In the ancient myths of humanity, a special place of respect is given to animals. The animals affected people in mysterious ways: embodying particular qualities, they acted as messengers. as bearers of souls and gifts, and as symbols of all that was wonderful and magical. Birds, fish and animals (and their many combinations with humans) were presented in myriad ways. A common theme was their ability to fend off hostile human attacks. through trickery, playfulness and wisdom. Coyote and Raven of the Northwest coast of Turtle Island, Keen Keeng of Australian dream time. and the Sacred Bee of Rhodes, are but some of the many magical beings who protected themselves and the lives of other animals and plants.

Once writing developed, accounts of animals opposing human arrogance and avarice abound in the literature of natural history. We need only look at the inspiring reports provided by the Roman, Pliny the Elder. He marvels at elephants who trampled hunters, refusing the fight their kin in the circuses and attempted to break loose from their shackles. Pliny also wrote of dolphins who rushed to rescue other dolphins from captivity, and of wild horses, loons, oxen, dogfish, rabbits and giant centipedes who resisted and often won. His accounts also include many instances of alliances between animals and aware humans, each assisting the other, and gaining mutual love and respect.

Animals and Demons

The medieval work, On the Criminal Persecution of Animals, provides in great detail the legacies of pigs, cows, sparrows, ravens, sheep, mules, horses and even worms, who brought destruction upon the human world. Animals, disturbing church services, interrupting religious processions at their most solemn moment and spoiling food supplies, were common occurrences. As ancient traditions celebrating the sanctity of nature were rooted out and replaced by an anti-life world view, these animals were accused of being in league with demonic forces.
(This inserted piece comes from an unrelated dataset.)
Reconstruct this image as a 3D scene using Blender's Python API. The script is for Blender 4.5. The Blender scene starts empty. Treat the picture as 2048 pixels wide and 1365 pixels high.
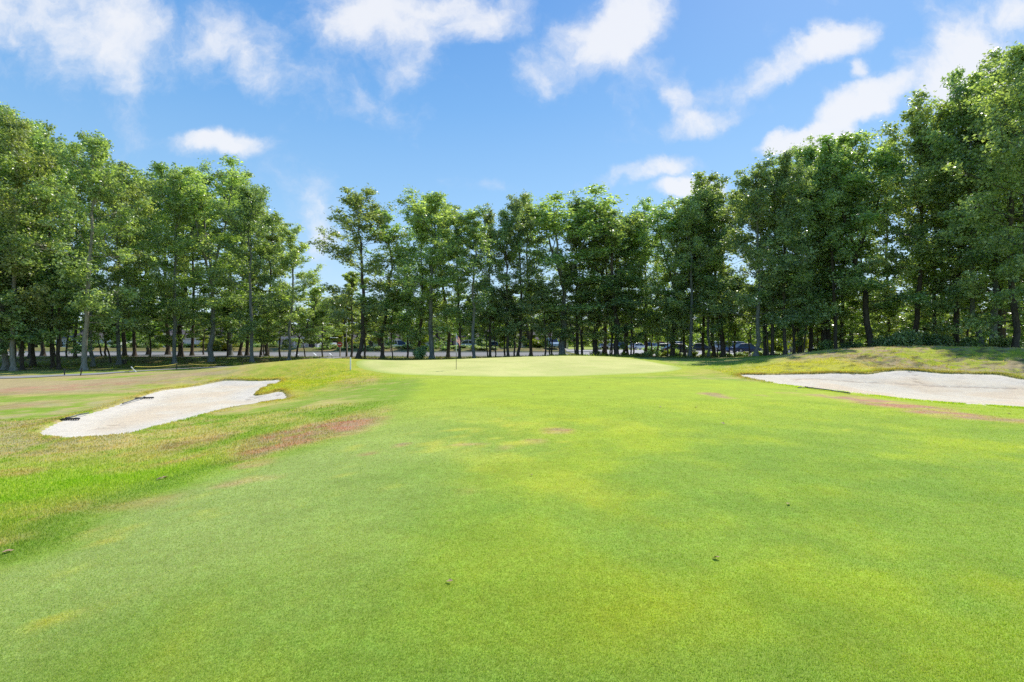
import bpy, math, random
import numpy as np
from mathutils import Vector, Matrix
from mathutils.geometry import delaunay_2d_cdt

random.seed(7)
RNG = np.random.default_rng(7)
R = math.radians
scene = bpy.context.scene
COL = scene.collection
CAMZ = 1.7
F = 1000.0            # focal length in pixels of the 2048 px wide photograph
CX, CY = 1024.0, 682.5

def PW(px, py, D):
    return ((px-CX)/F*D, D, CAMZ-(py-CY)/F*D)

# ------------------------------------------------------------------ noise
def _hash(ix, iy, s):
    n = (ix.astype(np.int64)*374761393 + iy.astype(np.int64)*668265263 + s*1442695041) & 0xffffffff
    n = ((n ^ (n >> 13))*1274126177) & 0xffffffff
    n = n ^ (n >> 16)
    return (n & 0xffffff)/float(0xffffff)
def vnoise(x, y, s=0):
    xi = np.floor(x); yi = np.floor(y); fx = x-xi; fy = y-yi
    fx = fx*fx*(3-2*fx); fy = fy*fy*(3-2*fy)
    a = _hash(xi, yi, s); b = _hash(xi+1, yi, s); c = _hash(xi, yi+1, s); d = _hash(xi+1, yi+1, s)
    return (a*(1-fx)+b*fx)*(1-fy) + (c*(1-fx)+d*fx)*fy
def fbm(x, y, s=0, o=4):
    t = 0; a = .5; w = 0
    for k in range(o):
        t = t + a*vnoise(x*2**k+17*k, y*2**k-9*k, s+k); w += a; a *= .55
    return t/w
def sstep(a, b, x):
    t = np.clip((x-a)/(b-a), 0, 1); return t*t*(3-2*t)

# ------------------------------------------------------------------ terrain heights
cps = [(-20,-14,-.4),(0,-14,0),(20,-14,0),(0,-4,0),(0,0,0),(0,3,0),(0,6,0),(6,4,0),(12,8,0),(-1.5,8,0),(0,12,.02),(5,12,0),
       (0,18,.04),(8,18,0),(0,23.5,0),(4,23.5,0),(8,23,-.02),(20,8,-.08),(20,2,-.05),(32,12,-.05),(-15,0,-.4),(-30,3,-.6),(-30,15,-.8),(45,0,0),
       (-45,20,-.8),(-45,38,-.7),(46,28,1.0),(44,40,.8),(34,36,.95),(30,44,.6),(22,44,.4)]
for px,py,D in [(914,740,28),(0+1024,715,40),(700,738,28),(760,722,36),(800,750,25),(1380,738,30),(1160,712,42),(1320,722,38),
    (1400,731,36),(1480,722,40),(640,722,30),(560,733,29),(500,741,28),(600,760,26),(640,745,27),(560,770,23.5),
    (845,760,22),(620,775,21.5),
    (0,1130,4.5),(200,1030,5.6),(400,960,6.85),(600,900,8.3),(720,860,9.9),(800,800,14.5),
    (0,900,10.6),(0,1000,6.9),(200,950,8),(500,870,10.7),(650,800,16),(0,800,20.4),(0,757,32),(200,750,35.5),(270,745,36.8),
    (400,738,39.6),(530,735,41),(620,727,45),(430,765,26.2),(330,780,22.8),(270,797,19.4),(200,820,16.2),(140,835,14.6),(75,868,12),
    (165,878,11.3),(260,868,12),(380,838,14.3),(470,815,16.8),(572,797,19.4),(508,793,20),(560,757,27),(350,810,17.4),
    (1500,722,33),(1600,708,32),(1700,699,31),(1760,695.5,31),(1850,694,31),(1960,696,31),(2048,698,31),(2200,700,31),
    (1480,751,26),(1560,749,25.5),(1640,748,25),(1740,749,24),(1760,745,24.4),(1810,742,24.5),(1860,746,24),(1980,749,23),(2048,759,21.5),
    (1560,770,20.6),(1640,780,18.7),(1720,790,17.2),(1840,803,15.8),(1960,812,14.7),(2048,818,14),
    (1650,766,22.2),(1720,773,22),(1850,784,20.7),(2000,789,19.7)]:
    cps.append(PW(px,py,D))
for px,D,z in [(20,40,-.7),(186,47,-.7),(349,50.5,-.62),(504,52,-.5),(620,52,-.35),(717,50,-.1),(860,48,-.1),(948,49,-.1),(1060,54,-.05),(1124,57,0),(1250,57,0),(1345,56,0),(1440,54,.0),(1512,48,.2)]:
    cps.append(((px-CX)/F*D, D, z))
cps = np.array(cps)
def _phi(r2): return .5*r2*np.log(r2+1e-9)
_n = len(cps)
_K = _phi(((cps[:,None,:2]-cps[None,:,:2])**2).sum(-1)) + np.eye(_n)*.35
_Pm = np.c_[np.ones(_n), cps[:,:2]]
_A = np.block([[_K,_Pm],[_Pm.T,np.zeros((3,3))]])
_W = np.linalg.solve(_A, np.r_[cps[:,2],0,0,0])
def rbf(x, y):
    x = np.asarray(x,float); y = np.asarray(y,float); sh = x.shape
    q = np.c_[x.ravel(), y.ravel()]; out = np.empty(len(q))
    for i in range(0,len(q),20000):
        s = q[i:i+20000]
        r2 = ((s[:,None,:]-cps[None,:,:2])**2).sum(-1)
        out[i:i+20000] = _phi(r2)@_W[:_n] + _W[_n] + s@_W[_n+1:]
    return out.reshape(sh)

def catmull(pts, per=10, closed=True):
    pts = np.array(pts,float); n = len(pts); out = []
    rng = range(n) if closed else range(n-1)
    for i in rng:
        if closed: p = [pts[(i+k)%n] for k in (-1,0,1,2)]
        else: p = [pts[max(0,min(n-1,i+k))] for k in (-1,0,1,2)]
        for t in np.linspace(0,1,per,endpoint=False):
            out.append(.5*((2*p[1])+(-p[0]+p[2])*t+(2*p[0]-5*p[1]+4*p[2]-p[3])*t*t+(-p[0]+3*p[1]-3*p[2]+p[3])*t**3))
    if not closed: out.append(pts[-1])
    return np.array(out)
def sdist(poly, x, y):
    """signed distance to closed polygon, negative inside"""
    x = np.asarray(x,float); y = np.asarray(y,float); sh = x.shape; x = x.ravel(); y = y.ravel()
    out = np.full(x.shape, 1e3)
    bb = (poly[:,0].min()-3, poly[:,0].max()+3, poly[:,1].min()-3, poly[:,1].max()+3)
    m = (x>bb[0])&(x<bb[1])&(y>bb[2])&(y<bb[3])
    X = x[m]; Y = y[m]
    if len(X):
        a = poly; b = np.roll(poly,-1,0)
        best = np.full(X.shape,1e9); ins = np.zeros(X.shape,bool)
        for (ax,ay),(bx,by) in zip(a,b):
            dx,dy = bx-ax,by-ay; L = dx*dx+dy*dy+1e-12
            t = np.clip(((X-ax)*dx+(Y-ay)*dy)/L,0,1)
            d = (X-ax-t*dx)**2+(Y-ay-t*dy)**2
            best = np.minimum(best,d)
            c = ((ay>Y)!=(by>Y))&(X < (bx-ax)*(Y-ay)/((by-ay) if abs(by-ay)>1e-9 else 1e-9)+ax)
            ins ^= c
        out[m] = np.where(ins,-1,1)*np.sqrt(best)
    return out.reshape(sh)
def ldist(line, x, y):
    x = np.asarray(x,float); y = np.asarray(y,float)
    best = np.full(x.shape,1e9)
    for (ax,ay),(bx,by) in zip(line[:-1],line[1:]):
        dx,dy = bx-ax,by-ay; L = dx*dx+dy*dy+1e-12
        t = np.clip(((x-ax)*dx+(y-ay)*dy)/L,0,1)
        best = np.minimum(best,(x-ax-t*dx)**2+(y-ay-t*dy)**2)
    return np.sqrt(best)

def pxy(l): return [PW(*p)[:2] for p in l]
LB = catmull(pxy([(75,868,12),(110,876,11.5),(165,878,11.3),(260,868,12),(380,838,14.3),(470,815,16.8),(530,804,18.3),(565,800,19.1),(576,797,19.5),(563,786,21.1),(538,788,20.7),(511,790,20.4),(518,783,21.6),(540,769,24),(562,757,26.6),
    (505,760,26.4),(430,765,26.2),(330,780,22.8),(270,797,19.4),(200,820,16.2),(140,835,14.6),(100,851,13.2)]),8)
RB = catmull(pxy([(1478,752,26),(1560,770,20.6),(1640,780,18.7),(1720,790,17.2),(1840,803,15.8),(1960,812,14.7),(2048,818,14),(2160,830,13.5),(2260,815,15),(2230,780,18.5),(2130,768,20.5),
    (2048,760,21.5),(1980,750,23),(1860,747,24),(1810,743,24.5),(1765,745,24.5),(1735,750,24.2),(1640,749,25),(1560,749,25.5)]),8)
GR = catmull(pxy([(705,734,29.5),(740,744,26.8),(800,750,25),(900,754.5,23.8),(1020,755,23.5),(1150,752,24),(1270,747,26),(1350,741,28.5),(1368,735,31),(1320,725,36),(1240,716,40.5),(1160,713,41.5),(1050,714,41),(900,717.5,39.5),(800,720,37.5),(735,726,33)]),8)
PATH = catmull([(-60,30),(-43,31.5)]+pxy([(0,755,32.5),(100,752.5,34.5),(200,748,36.5),(290,743,38.5),(400,737,41.5),(500,732,45),(590,727,49),(650,720,54)])+[(-19.5,57.0)],8,False)

def far_profile(x, y):
    leftish = 1-sstep(6,16,x)
    z = np.full(np.shape(x), -.12)
    bank = sstep(82.5,88,y)*(1-sstep(94,101,y)*1.5)
    z = z + leftish*bank*.62 - (1-leftish)*.0 - leftish*sstep(94,101,y)*.0
    z = z - .18*sstep(101,115,y)
    return z
def H0(x, y):
    x = np.asarray(x,float); y = np.asarray(y,float)
    xc = np.clip(x,-50,50); yc = np.clip(y,-16,58)
    n = rbf(xc,yc)
    f = far_profile(x,y)
    t = sstep(51,57.5,y)
    n = n + .05*(fbm(x*.35,y*.35,5,3)-.5)
    # rumpled turf on the right hand mound and the tongue
    m = np.exp(-(((x-24)/9)**2+((y-28)/4.5)**2)) + .8*np.exp(-(((x+11.3)/3)**2+((y-24)/4)**2))
    mr_ = np.exp(-(((x-25)/7.5)**2+((y-27.5)/3.6)**2))
    n = n + m*(.16*(fbm(x*.9,y*.9,11,4)-.5)+.07*(vnoise(x*3,y*3,14)-.5)) + mr_*(.30*(fbm(x*.8,y*1.1,17,3)-.5)+.16*(vnoise(x*2.1,y*2.4,18)-.5)+.07*(vnoise(x*4.5,y*4.5,19)-.5))
    return n*(1-t)+f*t
def H(x, y):
    h = H0(x,y)
    for poly in (LB,RB):
        d = sdist(poly,x,y)
        h = h + .04*np.exp(-(np.clip(d,0,9)/.35)**2)*(d>=0)
        h = np.where(d<0, h+.04-.24*sstep(0,-.22,d), h)
    return h
def h1(x, y): return float(H(np.array([x]),np.array([y]))[0])
def sandH(x, y):
    dl = np.minimum(sdist(LB,x,y), sdist(RB,x,y))
    return H0(x,y)-.02-.05*sstep(-.1,-1.0,dl) + .012*(fbm(x*2.2,y*2.2,31,3)-.5) + .006*vnoise(x*9,y*9,33)

def ground_at(px, py, Dmin=2.0, Dmax=60):
    D = np.linspace(Dmin,Dmax,3000)
    x = (px-CX)/F*D; z = CAMZ-(py-CY)/F*D
    g = H(x,D); k = np.argmax(g>=z)
    return float(x[k]), float(D[k]), float(g[k])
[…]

The Christian courts held them responsible for their actions. The “criminals” were tried in regular courts of law, convicted and punished severely. In their pious zeal, the accusers missed the fact that the two-legged and four-legged beings were engaged in guerrilla warfare. They were revolting against humans who were attacking the rivers, valleys and forests. They were opposing the invaders who were engaged in that process of control, euphemistically called “domestication,” which, in reality, is enslavement and ecocide.

We are now living in the age of rationality and science, where well-meaning people feel no shame blurting out clichés like “finding the balance between the environment and economic interests,” or “managing wildlife,” as if wilderness was a commodity to profit from, control, and manipulate.

The destruction of the wild (out there, and in our own souls) proceeds at an ever-maddening pace. Let us hope that acts of self-defense and resistance by animals, fish, birds and their human brothers and sisters will increase. Let these actions multiply and intensify until human tyranny is thrown off and replaced by a community of free living beings, assisting each other in this magical journey, and reforging the ancient bonds of beauty and camaraderie.